Senin, 12 November 2012


PEMBUATAN KOMPOS DARI OLAHAN ECENG GONDOK

“Saat memasuki era pembangunan pada tahun 70-an, dalam upaya mengenjot produksi yang berlipat ganda sesuai dengan ideologi pembangunan yang menggerakkan pertumbuhan ekonomi. Maka berbagai upaya dilakukan dengan segala cara termasuk mengeksploitasi, mengeruk sumber daya dari perut bumi. Demikian dalam upaya meningkatkan produksi di bidang pertanian, perkebunan, perikanan, segala upaya juga dilakukan. Di bidang pertanian diperkenalkan pemakaian pupuk pestisida kimiawi untuk membasmi hama serta membantu pertumbuhan tanaman. Sepuluh tahun pertama hasilnya memang sangat nyata dimana produksi tanaman mulai melimpah. Kebutuhan pangan dalam negeri dinyatakan sangat cukup, bahkan Indonesia menerima penghargaan Internasional sebagai negara bebas kelaparan dan memiliki ketahanan pangan yang menakjubkan. Namun, bersamaan dengan pertumbuhan tersebut, di awal tahun 80-an juga sudah mulai dirasakan dampak negatifnya. Berbagai kajian mulai menunjukkan bahwa eksploitasi alam dengan menggunakan segala cara yang bersifat teknologi canggih dan mengandung unsur kimiawi banyak menuai masalah pengrusakan terhadap lingkungan khususnya pada tanah…” demikian pemaparan Pdt Reinjustin Gultom dalam bukunya yang berjudul “KOMPOS (Tehnik & Cara Membuat Kompos dari Sumber Daya Lokal)”.

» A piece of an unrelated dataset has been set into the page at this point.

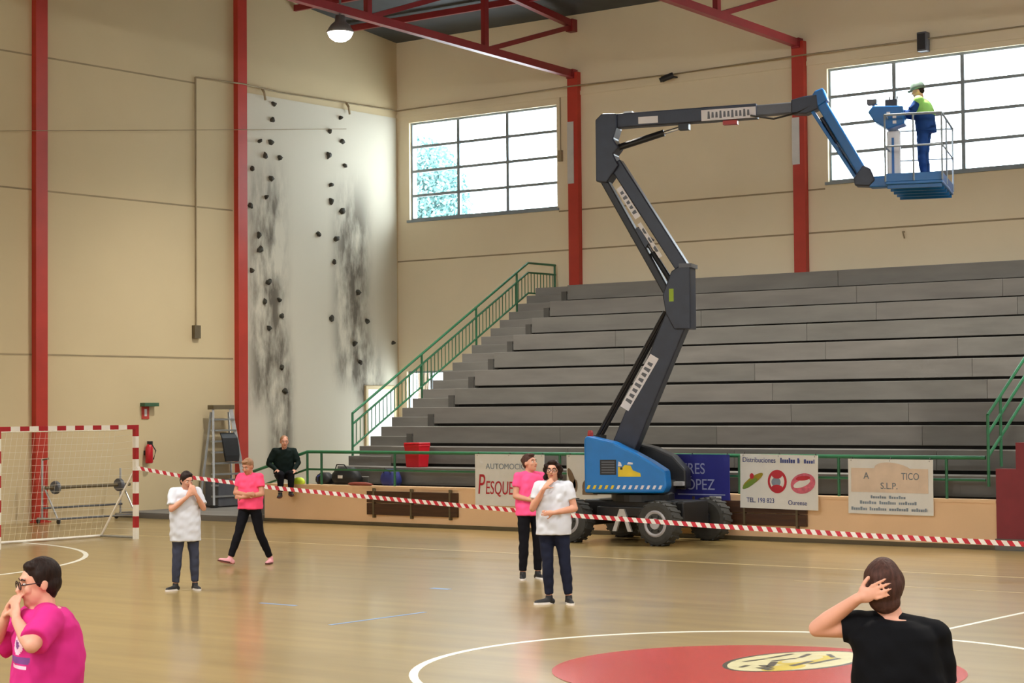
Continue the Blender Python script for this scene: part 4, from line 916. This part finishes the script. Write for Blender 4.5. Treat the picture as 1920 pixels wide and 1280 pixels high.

Saat tanah merintih karena tercemar oleh banyaknya pemakaian pupuk pestisida, Panti Karya Hephata turut ambil bagian mengurangi rintihan tersebut. Hephata berusaha mempraktekkan pola pertanian yang selaras dengan alam. Salah satu caranya adalah mengurangi (menghilangkan) penggunaan pupuk pestisida dan menggantikannya dengan pupuk kompos. Disamping dapat mengurangi kerusakan tanah, tanaman yang dirawat dengan penggunaan kompos terbukti lebih bersahabat dengan kesehatan manusia. Ada banyak sumber daya alam yang dapat dijadikan pupuk kompos. Kali ini, pada 11 Juli 2012 Hephata mempraktekkan pembuatan kompos dari olahan eceng gondok. Kegiatan ini dilakukan atas kerjasama dengan alumni Yayasan Soposurung dan mahasiswa serta dosen dari Pendidikan Diakones Balige. Pimpinan biro Pengembangan Masyarakat (Pengmasy) HKBP, Pdt. Reinjustin Gultom menjadi pembina dalam kegiatan ini.

Eceng gondok adalah gulma yang hidup di air dangkal dengan perkembangbiakan yang sangat pesat. Ada beberapa dampak negatif yang akan terjadi bila eceng gondok dibiarkan begitu saja, yakni: menurunkan jumlah cahaya yang masuk ke dalam perairan sehingga menyebabkan penurunan tingkat kelarutan oksigen di dalam air; tumbuhan eceng gondok yang sudah mati akan turun ke dasar perairan sehingga mempercepat proses pendangkalan, meningkatkan habitat bagi vektor penyakit pada manusia, menurunkan nilai estetika lingkungan perairan, dsb. Pembuatan kompos dari eceng gondok ini akan sangat bermanfaat bagi pertanian di samping sebagai usaha untuk menghindari dampak negatif sebagaimana diuraikan di atas.

Saat ini Hephata berusaha meningkatkan sektor pertanian, dengan harapan bahwa sektor ini dapat menjadi tempat pembinaan karya kepada klien. Tentu saja setiap klien di Hephata memiliki minat dan kecintaan yang beragam. Dalam hal inilah Hephata bertanggungjawab menolong mereka untuk berkembang di bidang yang masing-masing mereka cintai dan minati. Beberapa di antara mereka memiliki minat terhadap bidang pertanian, yakni Juventus Simatupang dan Anto Silalahi. Merekalah yang dilibatkan dalam pembinaan karya pertanian, termasuk dalam pembelajaran pembuatan kompos dari olahan eceng gondok ini.  Saat ini hasil dari pembelajaran pertama telah dapat digunakan untuk menyuburkan lahan tanah pertanian Hephata. Proses pembuatan kompos dari olahan eceng gondok ini akan menjadi agenda tetap Hephata.